US Job Openings Decline to Lowest Level in More Than a Year
How bad is the labor market?
- Several commenters argue the US is already in recession or even a long depression since 2008, citing collapsing heavy truck sales, logistics weakness, and state‑ or class‑specific downturns.
- Others push back: unemployment is still low, payrolls are growing, GDP growth is positive, and job openings remain ~30% above longer‑run averages (per FRED).
- Some highlight conflicting indicators: personal savings rates and labor‑force participation suggest weakness; job openings are falling but still high; quits and layoffs are largely flat.
- There’s concern that headline aggregates mask distribution: some groups/regions are in expansion while others face depression‑like conditions and poor job quality.
Is AI driving the decline in openings?
- One view: we’re in a “stealth recession” with AI as the narrative cover for classic recession behavior—hiring freezes, wage stagnation, layoffs, and capex cuts rebranded as “AI productivity.”
- Others say current AI adoption is too early and shallow to materially move macro employment; it’s more hype, FOMO, and investor signaling than real displacement so far.
- Counterexamples: some firms explicitly bake AI into 2026 plans; at least one government contractor lost a rebid to a much smaller, AI‑enabled team.
- Many expect AI to be structurally deflationary and ultimately job‑reducing, but argue the present downturn is mostly driven by interest rates, prior over‑hiring, and general uncertainty.
Ghost postings and data quality
- Multiple participants note “ghost jobs” and resume‑harvesting postings, which weaken the signal from job‑opening counts and online indices.
- JOLTS’ low survey response rate and large revisions are criticized; Indeed’s data sometimes shows different trends.
- Others respond that unemployment and payroll data don’t show a hidden collapse, suggesting openings are still mostly real.
Policy uncertainty, tariffs, and executive power
- A major theme is that unpredictable tariffs, emergency‑power economics, and shifting executive orders make long‑horizon hiring and investment (e.g., logistics contracts, capital projects) far riskier.
- Some describe firms “America‑proofing” by diversifying supply chains and capex away from the US.
- There’s deep concern about institutional drift: courts expanding presidential power, changes in how economic stats are produced/released, and the loss of the US’s reputation for stability.
Offshoring, immigration, and protectionism
- Many report active offshoring of technical and manufacturing roles and long‑term hiring freezes in the US, often driven by private equity or cost‑cutting mandates.
- Debate over H‑1B: some see mass layoffs alongside large visa approvals as evidence of abuse; others note the hard numerical caps and argue H‑1Bs are a tiny share of the labor force and often more expensive per worker.
- Proposals surface for offshoring taxes and tariffs tied to labor and environmental standards; critics warn these costs fall on consumers and hurt innovation.

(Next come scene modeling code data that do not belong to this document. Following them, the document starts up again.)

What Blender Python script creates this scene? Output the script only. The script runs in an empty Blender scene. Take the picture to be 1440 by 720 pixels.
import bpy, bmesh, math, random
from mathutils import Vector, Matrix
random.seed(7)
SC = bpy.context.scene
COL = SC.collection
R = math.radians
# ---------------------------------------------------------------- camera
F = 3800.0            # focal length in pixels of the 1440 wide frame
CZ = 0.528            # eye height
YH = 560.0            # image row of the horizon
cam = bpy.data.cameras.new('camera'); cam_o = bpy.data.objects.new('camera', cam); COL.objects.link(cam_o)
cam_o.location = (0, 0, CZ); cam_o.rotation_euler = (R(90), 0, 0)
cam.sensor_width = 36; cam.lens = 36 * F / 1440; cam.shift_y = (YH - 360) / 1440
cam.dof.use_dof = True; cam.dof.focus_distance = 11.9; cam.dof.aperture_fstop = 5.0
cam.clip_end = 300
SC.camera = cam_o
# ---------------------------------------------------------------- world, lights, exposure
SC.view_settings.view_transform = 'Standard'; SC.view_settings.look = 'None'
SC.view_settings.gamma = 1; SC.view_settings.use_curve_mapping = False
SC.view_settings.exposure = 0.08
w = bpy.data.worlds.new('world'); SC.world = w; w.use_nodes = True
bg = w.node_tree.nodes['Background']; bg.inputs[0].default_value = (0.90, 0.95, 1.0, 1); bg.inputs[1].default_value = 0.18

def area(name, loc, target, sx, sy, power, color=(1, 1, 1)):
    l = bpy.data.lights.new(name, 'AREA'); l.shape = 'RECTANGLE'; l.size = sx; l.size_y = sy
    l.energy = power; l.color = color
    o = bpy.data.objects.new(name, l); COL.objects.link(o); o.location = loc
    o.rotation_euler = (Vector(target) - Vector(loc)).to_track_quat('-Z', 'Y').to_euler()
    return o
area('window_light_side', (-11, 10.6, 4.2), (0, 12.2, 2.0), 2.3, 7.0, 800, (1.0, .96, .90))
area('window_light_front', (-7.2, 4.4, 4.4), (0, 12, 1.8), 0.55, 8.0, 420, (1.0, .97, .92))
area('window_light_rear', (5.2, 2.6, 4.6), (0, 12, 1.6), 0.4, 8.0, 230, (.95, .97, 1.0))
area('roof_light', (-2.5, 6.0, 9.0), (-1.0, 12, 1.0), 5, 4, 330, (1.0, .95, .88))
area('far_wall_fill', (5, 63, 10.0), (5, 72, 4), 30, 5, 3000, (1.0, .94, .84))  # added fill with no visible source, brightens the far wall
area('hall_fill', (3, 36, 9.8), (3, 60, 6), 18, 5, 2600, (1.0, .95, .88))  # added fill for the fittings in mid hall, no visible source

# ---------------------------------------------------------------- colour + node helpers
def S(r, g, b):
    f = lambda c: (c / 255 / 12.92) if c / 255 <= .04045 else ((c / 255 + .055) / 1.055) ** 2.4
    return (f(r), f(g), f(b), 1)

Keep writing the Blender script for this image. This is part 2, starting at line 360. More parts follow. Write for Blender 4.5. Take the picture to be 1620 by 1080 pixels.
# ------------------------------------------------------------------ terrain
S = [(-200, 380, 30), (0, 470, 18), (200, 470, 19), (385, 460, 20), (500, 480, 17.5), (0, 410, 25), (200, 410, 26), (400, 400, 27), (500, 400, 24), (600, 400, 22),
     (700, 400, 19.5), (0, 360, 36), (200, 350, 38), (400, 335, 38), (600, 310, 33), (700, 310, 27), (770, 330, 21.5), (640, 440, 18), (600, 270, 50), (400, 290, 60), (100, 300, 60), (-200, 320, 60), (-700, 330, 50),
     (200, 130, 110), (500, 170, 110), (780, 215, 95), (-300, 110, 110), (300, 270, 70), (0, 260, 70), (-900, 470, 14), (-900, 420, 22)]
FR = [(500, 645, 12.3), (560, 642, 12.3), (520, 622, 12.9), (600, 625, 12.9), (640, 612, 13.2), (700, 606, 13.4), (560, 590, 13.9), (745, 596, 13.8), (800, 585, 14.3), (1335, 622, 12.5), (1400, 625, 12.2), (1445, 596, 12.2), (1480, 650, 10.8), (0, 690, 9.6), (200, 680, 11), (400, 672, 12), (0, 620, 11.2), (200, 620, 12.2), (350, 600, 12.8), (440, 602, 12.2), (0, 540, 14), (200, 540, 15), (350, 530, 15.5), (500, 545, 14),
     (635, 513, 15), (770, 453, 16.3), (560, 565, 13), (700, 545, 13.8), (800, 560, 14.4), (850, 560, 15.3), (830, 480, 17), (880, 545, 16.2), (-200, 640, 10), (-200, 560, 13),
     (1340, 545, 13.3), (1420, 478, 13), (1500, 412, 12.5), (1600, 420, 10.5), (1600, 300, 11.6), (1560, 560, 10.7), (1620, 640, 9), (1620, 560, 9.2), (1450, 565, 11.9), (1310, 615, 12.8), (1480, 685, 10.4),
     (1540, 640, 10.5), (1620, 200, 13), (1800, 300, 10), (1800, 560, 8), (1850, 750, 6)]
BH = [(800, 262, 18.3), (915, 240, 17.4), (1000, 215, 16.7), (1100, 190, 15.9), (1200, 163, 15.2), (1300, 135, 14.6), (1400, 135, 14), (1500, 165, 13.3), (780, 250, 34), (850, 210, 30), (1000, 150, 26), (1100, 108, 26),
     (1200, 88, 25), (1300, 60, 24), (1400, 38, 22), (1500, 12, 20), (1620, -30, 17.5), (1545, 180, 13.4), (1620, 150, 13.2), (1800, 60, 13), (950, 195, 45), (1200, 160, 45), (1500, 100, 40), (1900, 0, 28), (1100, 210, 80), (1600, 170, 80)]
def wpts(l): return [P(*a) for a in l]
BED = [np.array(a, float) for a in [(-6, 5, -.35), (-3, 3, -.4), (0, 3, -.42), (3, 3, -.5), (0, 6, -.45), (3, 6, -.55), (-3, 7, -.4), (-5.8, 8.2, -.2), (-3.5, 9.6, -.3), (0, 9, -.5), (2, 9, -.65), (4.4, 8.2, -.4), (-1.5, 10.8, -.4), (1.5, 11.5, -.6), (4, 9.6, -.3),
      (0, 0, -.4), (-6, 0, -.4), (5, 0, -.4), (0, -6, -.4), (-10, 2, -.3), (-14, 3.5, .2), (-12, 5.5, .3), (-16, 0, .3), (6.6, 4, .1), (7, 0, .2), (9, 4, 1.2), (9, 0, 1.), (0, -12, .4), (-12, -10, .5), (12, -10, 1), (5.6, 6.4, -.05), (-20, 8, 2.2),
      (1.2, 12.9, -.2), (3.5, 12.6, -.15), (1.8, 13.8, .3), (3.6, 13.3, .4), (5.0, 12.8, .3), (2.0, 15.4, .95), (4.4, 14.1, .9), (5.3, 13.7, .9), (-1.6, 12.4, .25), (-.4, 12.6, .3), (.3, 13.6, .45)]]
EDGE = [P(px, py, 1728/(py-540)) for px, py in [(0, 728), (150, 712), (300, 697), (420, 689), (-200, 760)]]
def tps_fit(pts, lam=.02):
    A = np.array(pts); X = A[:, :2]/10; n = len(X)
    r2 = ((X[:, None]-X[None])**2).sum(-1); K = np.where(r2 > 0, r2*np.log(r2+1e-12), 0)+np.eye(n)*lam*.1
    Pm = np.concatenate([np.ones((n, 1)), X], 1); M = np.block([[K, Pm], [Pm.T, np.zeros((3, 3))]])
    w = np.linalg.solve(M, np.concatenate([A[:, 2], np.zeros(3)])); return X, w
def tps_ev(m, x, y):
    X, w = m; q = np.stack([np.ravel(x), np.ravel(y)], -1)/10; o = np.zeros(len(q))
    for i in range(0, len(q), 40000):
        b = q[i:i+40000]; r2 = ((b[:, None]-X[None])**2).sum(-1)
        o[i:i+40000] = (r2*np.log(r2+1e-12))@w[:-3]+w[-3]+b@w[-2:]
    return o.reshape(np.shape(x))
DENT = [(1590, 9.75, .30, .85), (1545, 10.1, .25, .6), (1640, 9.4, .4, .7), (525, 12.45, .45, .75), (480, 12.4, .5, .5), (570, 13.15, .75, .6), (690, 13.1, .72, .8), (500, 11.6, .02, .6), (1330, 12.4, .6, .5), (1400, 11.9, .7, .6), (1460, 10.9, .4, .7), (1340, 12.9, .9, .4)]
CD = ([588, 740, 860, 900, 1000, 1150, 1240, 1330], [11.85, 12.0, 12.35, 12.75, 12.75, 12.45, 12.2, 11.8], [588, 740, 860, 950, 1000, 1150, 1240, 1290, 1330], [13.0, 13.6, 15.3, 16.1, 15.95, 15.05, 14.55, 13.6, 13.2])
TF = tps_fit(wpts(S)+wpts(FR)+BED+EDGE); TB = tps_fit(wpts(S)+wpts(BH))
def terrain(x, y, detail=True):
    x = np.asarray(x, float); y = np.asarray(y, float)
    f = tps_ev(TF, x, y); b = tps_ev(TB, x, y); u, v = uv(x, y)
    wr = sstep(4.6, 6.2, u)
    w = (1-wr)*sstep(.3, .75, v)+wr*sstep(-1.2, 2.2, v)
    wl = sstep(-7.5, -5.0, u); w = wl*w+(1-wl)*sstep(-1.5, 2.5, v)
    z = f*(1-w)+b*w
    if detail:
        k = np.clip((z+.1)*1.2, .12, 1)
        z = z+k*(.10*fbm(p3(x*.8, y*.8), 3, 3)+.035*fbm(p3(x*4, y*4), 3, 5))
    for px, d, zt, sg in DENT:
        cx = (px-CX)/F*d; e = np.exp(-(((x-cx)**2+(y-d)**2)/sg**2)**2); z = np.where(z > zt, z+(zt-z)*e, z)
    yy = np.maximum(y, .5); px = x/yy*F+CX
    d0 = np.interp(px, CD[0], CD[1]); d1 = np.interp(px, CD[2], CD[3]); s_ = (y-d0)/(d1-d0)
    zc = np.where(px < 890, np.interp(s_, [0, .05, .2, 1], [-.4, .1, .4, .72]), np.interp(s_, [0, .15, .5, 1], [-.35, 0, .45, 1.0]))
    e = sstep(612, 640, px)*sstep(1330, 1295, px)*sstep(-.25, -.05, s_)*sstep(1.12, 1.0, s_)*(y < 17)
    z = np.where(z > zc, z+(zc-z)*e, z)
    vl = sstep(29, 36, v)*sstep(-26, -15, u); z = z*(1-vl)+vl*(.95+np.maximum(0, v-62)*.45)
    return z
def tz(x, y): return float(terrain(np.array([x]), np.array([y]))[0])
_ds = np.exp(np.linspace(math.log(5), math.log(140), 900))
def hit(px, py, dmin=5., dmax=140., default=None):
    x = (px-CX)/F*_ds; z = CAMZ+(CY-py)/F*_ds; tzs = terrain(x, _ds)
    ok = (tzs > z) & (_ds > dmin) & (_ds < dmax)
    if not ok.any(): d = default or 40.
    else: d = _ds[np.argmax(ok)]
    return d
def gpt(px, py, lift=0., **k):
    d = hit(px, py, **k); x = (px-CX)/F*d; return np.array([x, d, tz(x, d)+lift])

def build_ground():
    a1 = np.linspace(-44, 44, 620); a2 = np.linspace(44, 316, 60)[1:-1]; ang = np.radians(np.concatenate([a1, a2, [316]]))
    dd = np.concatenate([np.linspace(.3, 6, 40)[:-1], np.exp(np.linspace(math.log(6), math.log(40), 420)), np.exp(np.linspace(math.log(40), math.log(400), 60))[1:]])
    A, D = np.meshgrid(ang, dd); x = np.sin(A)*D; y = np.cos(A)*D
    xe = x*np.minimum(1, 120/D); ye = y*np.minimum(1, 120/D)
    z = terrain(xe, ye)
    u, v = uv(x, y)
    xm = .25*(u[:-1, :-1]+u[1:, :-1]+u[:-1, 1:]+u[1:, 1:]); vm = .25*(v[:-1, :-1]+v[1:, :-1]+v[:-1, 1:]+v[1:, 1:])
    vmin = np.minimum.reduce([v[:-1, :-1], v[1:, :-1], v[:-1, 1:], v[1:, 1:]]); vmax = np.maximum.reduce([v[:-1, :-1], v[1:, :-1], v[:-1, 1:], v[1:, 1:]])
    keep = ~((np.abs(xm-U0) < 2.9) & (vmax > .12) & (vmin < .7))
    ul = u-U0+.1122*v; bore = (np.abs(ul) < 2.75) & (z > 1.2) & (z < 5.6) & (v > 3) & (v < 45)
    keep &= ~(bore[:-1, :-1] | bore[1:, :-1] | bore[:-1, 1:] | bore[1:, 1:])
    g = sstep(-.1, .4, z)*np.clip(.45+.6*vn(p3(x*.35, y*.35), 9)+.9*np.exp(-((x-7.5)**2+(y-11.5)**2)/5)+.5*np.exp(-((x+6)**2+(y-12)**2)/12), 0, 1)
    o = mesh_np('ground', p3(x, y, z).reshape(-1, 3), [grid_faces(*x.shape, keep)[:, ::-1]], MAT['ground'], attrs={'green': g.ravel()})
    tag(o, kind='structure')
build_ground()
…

- There’s frustration that the US protects corporate profits more than domestic jobs, especially versus more protectionist countries.
Wealth concentration and taxation
- Several comments tie weak job prospects to extreme wealth concentration and shareholder capitalism: buybacks, tax arbitrage, and low effective tax rates for the top 0.1%.
- Others point out that total federal receipts as a share of GDP are similar to the 1950s, arguing that very high statutory rates didn’t actually produce vastly higher revenue.
- There’s a split between those who see higher taxes and redistribution as essential and those who emphasize incentives, the Laffer‑curve logic, and the role of how taxes are structured and spent.
Broader systemic and societal anxieties
- Some argue the current trajectory—concentrated wealth, weakened competition, and political radicalization—is an expected outcome of capitalism without robust antitrust and welfare “guardrails.”
- Fears include erosion of trust, declining education, brain drain of skilled immigrants, militarization, and the possibility of large‑scale social unrest if basic needs can’t be met.
- Others see talk of imminent collapse or civil war as exaggerated but agree that uncertainty and institutional damage are already depressing hiring and investment.